Data:
BEGIN

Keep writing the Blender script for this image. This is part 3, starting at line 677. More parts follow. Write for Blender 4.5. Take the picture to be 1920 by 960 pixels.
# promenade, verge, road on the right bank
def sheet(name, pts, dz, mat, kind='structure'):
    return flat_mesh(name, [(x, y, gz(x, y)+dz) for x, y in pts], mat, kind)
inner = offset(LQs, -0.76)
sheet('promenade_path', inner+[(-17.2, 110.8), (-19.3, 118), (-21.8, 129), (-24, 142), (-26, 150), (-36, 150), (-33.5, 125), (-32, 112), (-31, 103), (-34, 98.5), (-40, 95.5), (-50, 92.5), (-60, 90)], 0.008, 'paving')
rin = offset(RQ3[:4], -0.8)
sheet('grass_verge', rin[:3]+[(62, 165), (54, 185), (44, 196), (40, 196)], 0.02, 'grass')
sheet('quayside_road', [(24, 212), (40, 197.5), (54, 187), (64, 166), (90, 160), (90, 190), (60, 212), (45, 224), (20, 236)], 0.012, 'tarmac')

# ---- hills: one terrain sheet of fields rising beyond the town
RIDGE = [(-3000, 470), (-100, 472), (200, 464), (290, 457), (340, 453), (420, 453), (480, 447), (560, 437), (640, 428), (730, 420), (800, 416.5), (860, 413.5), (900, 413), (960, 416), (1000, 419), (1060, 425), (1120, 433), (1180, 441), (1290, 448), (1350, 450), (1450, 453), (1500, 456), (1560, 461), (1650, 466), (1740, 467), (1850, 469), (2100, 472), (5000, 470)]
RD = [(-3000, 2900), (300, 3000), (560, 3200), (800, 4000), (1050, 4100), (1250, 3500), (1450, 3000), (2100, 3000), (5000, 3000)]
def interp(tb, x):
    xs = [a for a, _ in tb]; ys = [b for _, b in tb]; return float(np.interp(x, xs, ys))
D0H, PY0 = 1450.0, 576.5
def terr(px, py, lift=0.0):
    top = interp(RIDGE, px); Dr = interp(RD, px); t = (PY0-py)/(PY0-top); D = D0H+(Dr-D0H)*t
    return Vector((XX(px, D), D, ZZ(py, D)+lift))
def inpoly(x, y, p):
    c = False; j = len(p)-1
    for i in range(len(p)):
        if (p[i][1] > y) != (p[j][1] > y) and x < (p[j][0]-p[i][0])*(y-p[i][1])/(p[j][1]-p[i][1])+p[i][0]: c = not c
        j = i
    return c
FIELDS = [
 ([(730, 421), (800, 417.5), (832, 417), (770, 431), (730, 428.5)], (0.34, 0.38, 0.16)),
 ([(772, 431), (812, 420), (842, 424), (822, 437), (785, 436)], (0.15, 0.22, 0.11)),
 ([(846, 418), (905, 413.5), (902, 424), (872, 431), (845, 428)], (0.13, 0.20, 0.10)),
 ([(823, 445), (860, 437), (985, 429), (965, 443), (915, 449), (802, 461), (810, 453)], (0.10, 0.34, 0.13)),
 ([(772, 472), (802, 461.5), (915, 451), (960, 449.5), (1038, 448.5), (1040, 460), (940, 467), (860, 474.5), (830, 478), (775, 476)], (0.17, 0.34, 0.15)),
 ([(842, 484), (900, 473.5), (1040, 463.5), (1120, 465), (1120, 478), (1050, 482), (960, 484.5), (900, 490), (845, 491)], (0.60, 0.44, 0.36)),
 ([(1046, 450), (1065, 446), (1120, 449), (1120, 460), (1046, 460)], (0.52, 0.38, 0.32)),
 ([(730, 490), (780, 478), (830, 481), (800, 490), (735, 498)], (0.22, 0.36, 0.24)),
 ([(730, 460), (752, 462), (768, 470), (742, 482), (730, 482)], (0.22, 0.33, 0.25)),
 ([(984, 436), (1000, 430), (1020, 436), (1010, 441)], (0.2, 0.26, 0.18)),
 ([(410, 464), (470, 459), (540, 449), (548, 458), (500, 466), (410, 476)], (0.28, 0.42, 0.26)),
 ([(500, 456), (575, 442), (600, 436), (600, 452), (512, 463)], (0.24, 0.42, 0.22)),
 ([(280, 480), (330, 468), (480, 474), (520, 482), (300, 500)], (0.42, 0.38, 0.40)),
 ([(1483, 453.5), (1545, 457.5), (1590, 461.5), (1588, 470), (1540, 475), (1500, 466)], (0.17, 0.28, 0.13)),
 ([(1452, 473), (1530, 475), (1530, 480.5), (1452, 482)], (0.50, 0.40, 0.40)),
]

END

Short problem:
Starting with the first line of the data above, copy each line exactly until you reach the line with "236)], 0.012, 'tarmac')"; include that line as well.

Exercise answer:
Keep writing the Blender script for this image. This is part 3, starting at line 677. More parts follow. Write for Blender 4.5. Take the picture to be 1920 by 960 pixels.
# promenade, verge, road on the right bank
def sheet(name, pts, dz, mat, kind='structure'):
    return flat_mesh(name, [(x, y, gz(x, y)+dz) for x, y in pts], mat, kind)
inner = offset(LQs, -0.76)
sheet('promenade_path', inner+[(-17.2, 110.8), (-19.3, 118), (-21.8, 129), (-24, 142), (-26, 150), (-36, 150), (-33.5, 125), (-32, 112), (-31, 103), (-34, 98.5), (-40, 95.5), (-50, 92.5), (-60, 90)], 0.008, 'paving')
rin = offset(RQ3[:4], -0.8)
sheet('grass_verge', rin[:3]+[(62, 165), (54, 185), (44, 196), (40, 196)], 0.02, 'grass')
sheet('quayside_road', [(24, 212), (40, 197.5), (54, 187), (64, 166), (90, 160), (90, 190), (60, 212), (45, 224), (20, 236)], 0.012, 'tarmac')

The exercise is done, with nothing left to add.